Believing in oneself is rational because we exist and we control our destinies. Believing in gods is irrational because they do not exist. Big difference.

Even without religion war would still exist because it is soley about the gaining of ultimate power.

Rational people do not clamor for power. Rational people do not instigate wars.

War has almost nothing to do with religion. War is just something we do.

You must have flunked history in school. Many wars have been completely centered around religion. Name me one war that started as a result of rationality.

Just to sum it up, yes, life would be more peaceful, but not better. We'd be like the animals: we'd hunt, feed, and mate. That would be our purpose.

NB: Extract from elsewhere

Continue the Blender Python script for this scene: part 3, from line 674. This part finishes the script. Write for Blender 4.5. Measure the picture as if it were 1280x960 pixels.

No. Our purpose is to seek knowledge, not hide our heads in the sand.

But with religion we've found a deeper purpose, a need for discovery.

Discovering what ? Fairy tales ? Lies ?

Humans need to know what's out there, no matter what the price. Without religion, without a want to know, we'd be emotionless and moral-less, without anything to drive us to be our best.

Rubbish. We do our best when we ignore religion and embrace knowledge and understanding. Religion is not required to have emotions and morals. Those are inherent to rationality.

And without that, without what creates who we are, then we are nothing.

More rubbish. Religion holds you back from being everything you can. With religion, you are nothing.

Religion may be the cause of evil, but it is also our cause for goodness. For truly the one cannot exist without the other. So accept both. Accept religion and get over it.

Many exist quite normally and happily without religion. Accepting religion is accepting ignorance.